(REQUIREMENTS): Pictures are to be left out. Copy exactly the lines from the one containing "Reconstruct this image" to the one containing "S = bpy.context.scene", both ends kept.
** start SUPPLIED DATA **
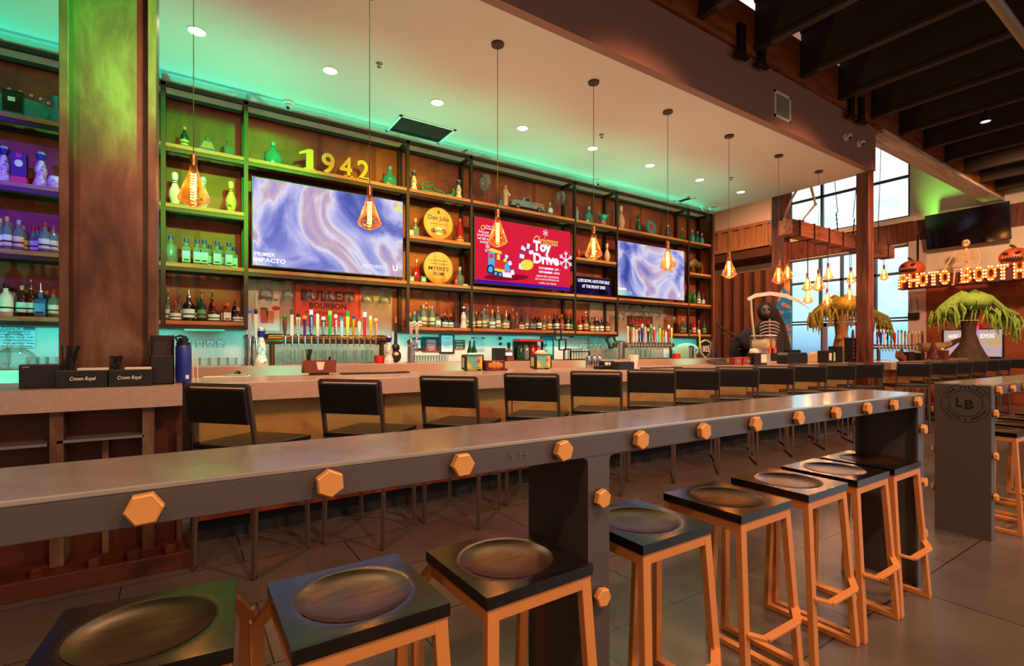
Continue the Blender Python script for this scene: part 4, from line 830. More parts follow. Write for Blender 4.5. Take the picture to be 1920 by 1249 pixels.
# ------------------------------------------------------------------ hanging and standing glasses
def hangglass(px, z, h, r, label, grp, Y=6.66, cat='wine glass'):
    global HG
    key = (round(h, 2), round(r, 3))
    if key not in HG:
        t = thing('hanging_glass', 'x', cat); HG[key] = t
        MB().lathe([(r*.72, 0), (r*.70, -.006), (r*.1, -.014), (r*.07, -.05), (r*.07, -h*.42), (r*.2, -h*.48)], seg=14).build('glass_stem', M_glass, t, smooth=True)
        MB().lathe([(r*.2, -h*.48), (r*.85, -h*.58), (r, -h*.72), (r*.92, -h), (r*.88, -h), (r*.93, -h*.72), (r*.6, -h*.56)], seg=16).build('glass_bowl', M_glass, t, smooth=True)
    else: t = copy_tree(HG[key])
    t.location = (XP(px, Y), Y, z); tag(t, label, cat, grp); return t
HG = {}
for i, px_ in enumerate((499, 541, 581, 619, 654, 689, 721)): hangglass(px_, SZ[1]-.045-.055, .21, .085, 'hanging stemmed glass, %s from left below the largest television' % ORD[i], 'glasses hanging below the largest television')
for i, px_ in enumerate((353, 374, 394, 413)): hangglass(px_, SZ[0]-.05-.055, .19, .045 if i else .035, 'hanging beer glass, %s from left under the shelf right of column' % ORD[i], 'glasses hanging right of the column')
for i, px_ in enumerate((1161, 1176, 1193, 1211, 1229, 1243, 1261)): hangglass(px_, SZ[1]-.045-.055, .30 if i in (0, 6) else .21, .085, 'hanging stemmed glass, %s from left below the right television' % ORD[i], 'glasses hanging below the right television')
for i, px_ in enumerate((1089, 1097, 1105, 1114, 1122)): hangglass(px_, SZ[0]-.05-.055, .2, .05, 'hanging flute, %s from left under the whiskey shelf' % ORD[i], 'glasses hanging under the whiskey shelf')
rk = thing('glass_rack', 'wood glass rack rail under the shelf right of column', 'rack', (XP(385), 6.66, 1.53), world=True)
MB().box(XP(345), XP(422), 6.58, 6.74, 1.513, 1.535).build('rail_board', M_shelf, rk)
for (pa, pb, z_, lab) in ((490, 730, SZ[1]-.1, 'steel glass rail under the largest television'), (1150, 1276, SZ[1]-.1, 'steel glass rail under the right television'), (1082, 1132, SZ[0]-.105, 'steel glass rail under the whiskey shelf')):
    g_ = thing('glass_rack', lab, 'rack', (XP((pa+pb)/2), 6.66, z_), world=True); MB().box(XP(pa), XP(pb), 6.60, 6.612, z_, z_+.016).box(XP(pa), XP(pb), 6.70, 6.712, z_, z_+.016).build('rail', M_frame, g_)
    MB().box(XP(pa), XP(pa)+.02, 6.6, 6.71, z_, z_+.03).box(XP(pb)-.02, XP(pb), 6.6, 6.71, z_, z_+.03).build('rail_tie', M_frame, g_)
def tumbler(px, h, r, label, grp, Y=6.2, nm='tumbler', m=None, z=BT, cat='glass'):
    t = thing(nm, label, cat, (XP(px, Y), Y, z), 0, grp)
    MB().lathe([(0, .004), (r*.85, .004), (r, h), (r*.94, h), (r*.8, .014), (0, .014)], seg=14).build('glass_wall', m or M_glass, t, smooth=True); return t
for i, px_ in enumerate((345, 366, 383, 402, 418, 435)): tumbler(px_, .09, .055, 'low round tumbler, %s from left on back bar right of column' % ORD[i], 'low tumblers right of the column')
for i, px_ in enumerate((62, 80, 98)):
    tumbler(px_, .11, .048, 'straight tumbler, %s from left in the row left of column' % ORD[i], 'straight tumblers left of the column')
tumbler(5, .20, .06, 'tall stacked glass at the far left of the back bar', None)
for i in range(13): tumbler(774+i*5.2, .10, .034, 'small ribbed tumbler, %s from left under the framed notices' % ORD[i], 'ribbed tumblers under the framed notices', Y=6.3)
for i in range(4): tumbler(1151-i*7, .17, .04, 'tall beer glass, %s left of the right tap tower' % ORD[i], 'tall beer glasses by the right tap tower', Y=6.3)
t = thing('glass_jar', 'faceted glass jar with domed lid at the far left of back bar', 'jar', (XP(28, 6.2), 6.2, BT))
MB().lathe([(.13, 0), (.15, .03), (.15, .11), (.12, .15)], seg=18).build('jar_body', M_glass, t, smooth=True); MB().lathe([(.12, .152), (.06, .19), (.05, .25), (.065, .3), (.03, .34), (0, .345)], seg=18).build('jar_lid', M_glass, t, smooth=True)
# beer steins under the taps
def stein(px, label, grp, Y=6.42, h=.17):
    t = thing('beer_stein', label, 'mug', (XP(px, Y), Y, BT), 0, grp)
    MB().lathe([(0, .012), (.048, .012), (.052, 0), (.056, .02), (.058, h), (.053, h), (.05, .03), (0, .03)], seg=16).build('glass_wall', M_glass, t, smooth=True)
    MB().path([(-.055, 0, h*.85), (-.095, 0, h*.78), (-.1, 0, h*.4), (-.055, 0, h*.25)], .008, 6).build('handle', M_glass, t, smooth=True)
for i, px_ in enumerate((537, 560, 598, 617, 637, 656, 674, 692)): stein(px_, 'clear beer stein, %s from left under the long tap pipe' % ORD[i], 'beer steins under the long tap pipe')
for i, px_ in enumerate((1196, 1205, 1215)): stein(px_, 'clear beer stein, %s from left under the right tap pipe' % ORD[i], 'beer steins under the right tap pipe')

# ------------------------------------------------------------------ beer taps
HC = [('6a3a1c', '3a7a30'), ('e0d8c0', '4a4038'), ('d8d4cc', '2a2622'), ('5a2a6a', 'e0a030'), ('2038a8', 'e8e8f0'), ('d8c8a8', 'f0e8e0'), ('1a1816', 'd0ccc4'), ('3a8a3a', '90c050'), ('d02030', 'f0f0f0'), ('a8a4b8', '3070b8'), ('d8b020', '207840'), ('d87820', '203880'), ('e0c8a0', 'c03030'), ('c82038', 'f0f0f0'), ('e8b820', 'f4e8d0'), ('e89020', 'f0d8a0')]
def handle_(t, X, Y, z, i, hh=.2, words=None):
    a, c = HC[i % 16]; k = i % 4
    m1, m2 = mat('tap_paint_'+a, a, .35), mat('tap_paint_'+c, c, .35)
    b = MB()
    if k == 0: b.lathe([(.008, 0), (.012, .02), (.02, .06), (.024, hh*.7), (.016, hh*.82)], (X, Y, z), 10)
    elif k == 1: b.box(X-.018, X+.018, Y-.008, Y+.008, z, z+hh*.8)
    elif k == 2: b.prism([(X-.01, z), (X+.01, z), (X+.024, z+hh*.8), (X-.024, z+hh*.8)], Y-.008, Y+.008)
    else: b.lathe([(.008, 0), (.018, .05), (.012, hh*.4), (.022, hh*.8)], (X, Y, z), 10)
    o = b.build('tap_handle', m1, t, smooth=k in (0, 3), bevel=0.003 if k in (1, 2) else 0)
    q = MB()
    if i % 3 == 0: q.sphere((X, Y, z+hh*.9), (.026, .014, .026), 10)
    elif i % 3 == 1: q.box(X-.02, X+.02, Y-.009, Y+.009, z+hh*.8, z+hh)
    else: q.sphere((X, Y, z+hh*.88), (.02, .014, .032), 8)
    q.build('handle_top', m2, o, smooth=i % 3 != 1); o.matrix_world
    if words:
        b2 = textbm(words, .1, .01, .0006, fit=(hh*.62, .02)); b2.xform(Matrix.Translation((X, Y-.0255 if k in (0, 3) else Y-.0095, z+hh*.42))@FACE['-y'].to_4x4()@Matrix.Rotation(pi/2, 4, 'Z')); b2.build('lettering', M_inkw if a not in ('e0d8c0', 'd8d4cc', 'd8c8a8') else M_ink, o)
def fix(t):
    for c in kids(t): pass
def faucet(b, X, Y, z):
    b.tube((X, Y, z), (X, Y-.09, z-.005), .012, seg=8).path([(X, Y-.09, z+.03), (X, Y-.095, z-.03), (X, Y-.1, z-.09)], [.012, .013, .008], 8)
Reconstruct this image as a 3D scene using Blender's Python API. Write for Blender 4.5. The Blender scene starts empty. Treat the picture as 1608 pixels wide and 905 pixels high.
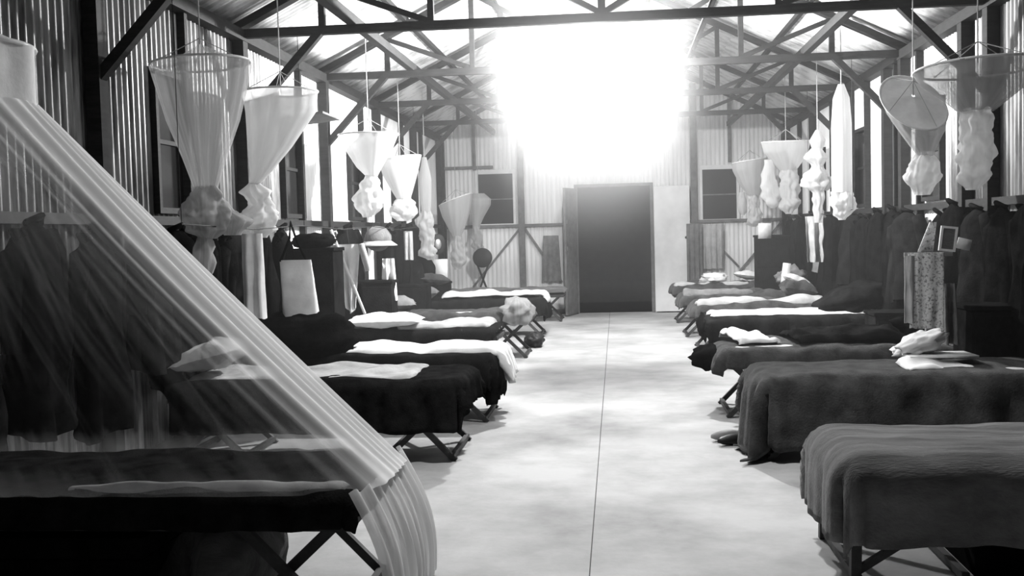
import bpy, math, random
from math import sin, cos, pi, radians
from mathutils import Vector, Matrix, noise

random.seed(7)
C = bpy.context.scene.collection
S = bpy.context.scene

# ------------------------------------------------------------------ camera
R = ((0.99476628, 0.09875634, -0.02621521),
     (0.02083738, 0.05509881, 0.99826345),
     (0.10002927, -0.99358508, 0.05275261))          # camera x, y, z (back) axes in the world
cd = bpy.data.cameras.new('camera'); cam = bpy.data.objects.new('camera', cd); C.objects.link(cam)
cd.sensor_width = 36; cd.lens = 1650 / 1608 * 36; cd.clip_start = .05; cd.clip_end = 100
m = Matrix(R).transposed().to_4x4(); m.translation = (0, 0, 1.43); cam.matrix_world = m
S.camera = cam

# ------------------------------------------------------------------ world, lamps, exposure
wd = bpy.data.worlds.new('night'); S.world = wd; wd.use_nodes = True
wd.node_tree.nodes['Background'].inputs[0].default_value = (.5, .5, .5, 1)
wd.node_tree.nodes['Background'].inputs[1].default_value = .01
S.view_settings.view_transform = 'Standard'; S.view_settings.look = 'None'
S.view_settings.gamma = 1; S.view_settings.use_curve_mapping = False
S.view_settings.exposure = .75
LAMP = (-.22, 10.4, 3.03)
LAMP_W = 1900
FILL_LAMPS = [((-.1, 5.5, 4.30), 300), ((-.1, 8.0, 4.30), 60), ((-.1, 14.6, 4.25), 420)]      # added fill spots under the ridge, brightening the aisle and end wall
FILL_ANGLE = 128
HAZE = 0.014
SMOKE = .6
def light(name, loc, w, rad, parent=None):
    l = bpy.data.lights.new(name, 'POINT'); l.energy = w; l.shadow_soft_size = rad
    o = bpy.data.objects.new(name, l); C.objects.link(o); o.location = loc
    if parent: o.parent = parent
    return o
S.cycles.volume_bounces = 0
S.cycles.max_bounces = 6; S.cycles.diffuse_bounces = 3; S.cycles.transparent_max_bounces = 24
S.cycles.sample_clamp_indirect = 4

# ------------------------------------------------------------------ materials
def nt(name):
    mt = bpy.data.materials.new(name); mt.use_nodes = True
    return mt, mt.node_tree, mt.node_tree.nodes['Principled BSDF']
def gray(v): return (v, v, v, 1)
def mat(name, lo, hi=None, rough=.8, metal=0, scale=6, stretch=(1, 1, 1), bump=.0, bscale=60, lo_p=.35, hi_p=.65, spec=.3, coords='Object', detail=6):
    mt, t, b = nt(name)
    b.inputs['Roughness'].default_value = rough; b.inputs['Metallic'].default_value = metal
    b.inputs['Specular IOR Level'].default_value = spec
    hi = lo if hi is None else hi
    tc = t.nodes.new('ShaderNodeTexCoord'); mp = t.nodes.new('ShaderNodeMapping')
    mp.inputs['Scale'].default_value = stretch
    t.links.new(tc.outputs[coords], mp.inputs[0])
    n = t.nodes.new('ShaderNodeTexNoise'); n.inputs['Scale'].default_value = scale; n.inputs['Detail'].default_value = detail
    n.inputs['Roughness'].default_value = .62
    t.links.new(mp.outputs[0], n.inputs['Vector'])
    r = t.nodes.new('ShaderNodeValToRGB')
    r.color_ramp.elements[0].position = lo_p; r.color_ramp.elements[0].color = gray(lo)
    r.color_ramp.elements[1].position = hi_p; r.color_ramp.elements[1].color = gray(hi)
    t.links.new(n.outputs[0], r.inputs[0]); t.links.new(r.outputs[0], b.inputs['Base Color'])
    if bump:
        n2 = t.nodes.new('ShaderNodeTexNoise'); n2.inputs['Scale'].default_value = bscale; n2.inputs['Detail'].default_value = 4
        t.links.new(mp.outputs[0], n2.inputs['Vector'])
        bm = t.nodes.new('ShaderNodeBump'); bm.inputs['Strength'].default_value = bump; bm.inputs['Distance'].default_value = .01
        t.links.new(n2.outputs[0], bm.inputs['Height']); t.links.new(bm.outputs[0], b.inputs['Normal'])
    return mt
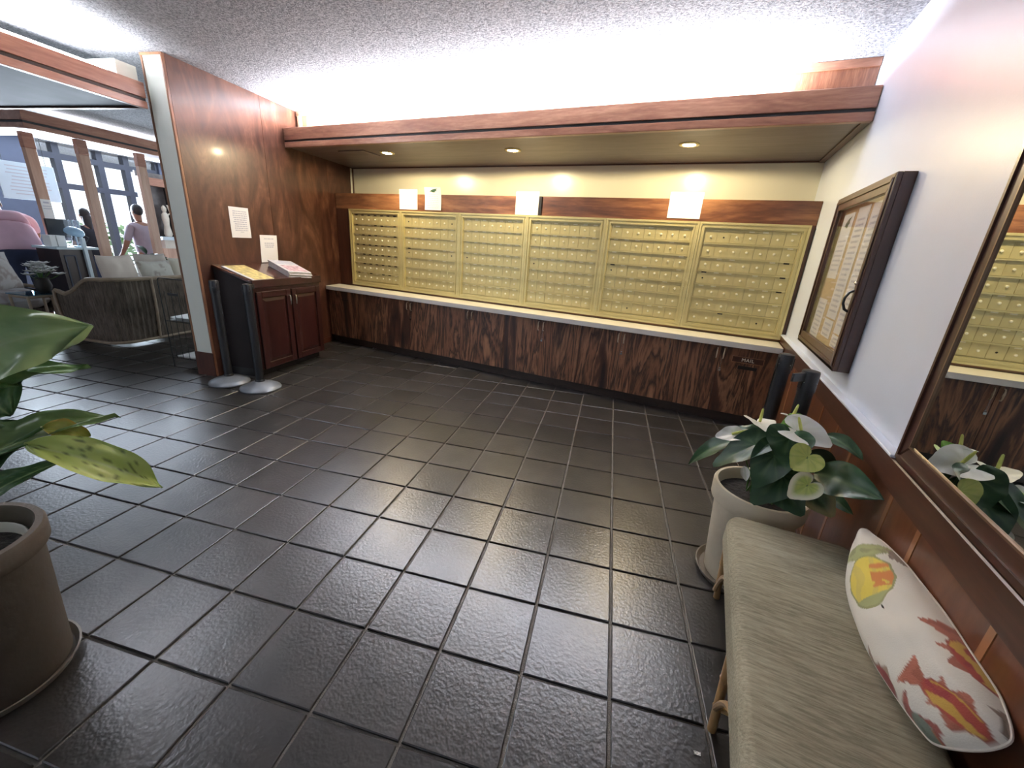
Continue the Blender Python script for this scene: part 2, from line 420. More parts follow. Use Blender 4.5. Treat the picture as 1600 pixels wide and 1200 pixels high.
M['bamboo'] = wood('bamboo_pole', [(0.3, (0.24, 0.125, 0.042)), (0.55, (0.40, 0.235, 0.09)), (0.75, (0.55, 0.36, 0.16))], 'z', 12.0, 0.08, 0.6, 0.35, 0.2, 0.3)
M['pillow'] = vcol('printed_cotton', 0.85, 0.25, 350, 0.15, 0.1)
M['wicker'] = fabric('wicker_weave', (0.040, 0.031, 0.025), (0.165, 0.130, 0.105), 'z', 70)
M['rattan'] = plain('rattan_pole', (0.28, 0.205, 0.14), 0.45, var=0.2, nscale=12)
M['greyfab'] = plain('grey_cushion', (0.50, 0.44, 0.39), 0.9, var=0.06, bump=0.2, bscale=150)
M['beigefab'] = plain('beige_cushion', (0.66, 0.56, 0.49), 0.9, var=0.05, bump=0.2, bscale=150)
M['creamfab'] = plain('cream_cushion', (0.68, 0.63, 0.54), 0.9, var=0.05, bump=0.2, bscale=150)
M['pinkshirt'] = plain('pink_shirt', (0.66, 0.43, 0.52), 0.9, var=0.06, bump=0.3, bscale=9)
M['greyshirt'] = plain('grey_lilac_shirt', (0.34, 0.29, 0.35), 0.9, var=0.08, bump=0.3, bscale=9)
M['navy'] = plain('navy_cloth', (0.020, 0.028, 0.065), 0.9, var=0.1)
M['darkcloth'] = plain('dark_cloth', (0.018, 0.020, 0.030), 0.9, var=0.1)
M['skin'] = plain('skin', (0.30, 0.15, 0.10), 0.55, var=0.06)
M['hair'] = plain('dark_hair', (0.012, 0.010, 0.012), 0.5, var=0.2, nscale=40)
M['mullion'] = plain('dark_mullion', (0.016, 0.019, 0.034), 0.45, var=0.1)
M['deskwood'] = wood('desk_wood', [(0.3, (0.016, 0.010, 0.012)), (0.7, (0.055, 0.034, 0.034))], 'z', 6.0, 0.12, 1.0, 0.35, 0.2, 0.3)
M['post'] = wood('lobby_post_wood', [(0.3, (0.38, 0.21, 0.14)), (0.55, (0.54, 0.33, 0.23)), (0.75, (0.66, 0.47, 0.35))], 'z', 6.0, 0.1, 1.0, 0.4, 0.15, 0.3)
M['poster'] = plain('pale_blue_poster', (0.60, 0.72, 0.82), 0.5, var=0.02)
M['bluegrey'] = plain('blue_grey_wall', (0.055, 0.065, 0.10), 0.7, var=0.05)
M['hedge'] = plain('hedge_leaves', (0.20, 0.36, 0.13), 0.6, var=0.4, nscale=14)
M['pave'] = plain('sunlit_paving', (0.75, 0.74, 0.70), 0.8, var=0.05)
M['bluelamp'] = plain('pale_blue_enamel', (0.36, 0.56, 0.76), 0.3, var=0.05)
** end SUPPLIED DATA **
(THE COMPLETED TASK):
Reconstruct this image as a 3D scene using Blender's Python API. Write for Blender 4.5. The Blender scene starts empty. Treat the picture as 1608 pixels wide and 905 pixels high.
import bpy, math, random
from math import sin, cos, pi, radians
from mathutils import Vector, Matrix, noise

random.seed(7)
C = bpy.context.scene.collection
S = bpy.context.scene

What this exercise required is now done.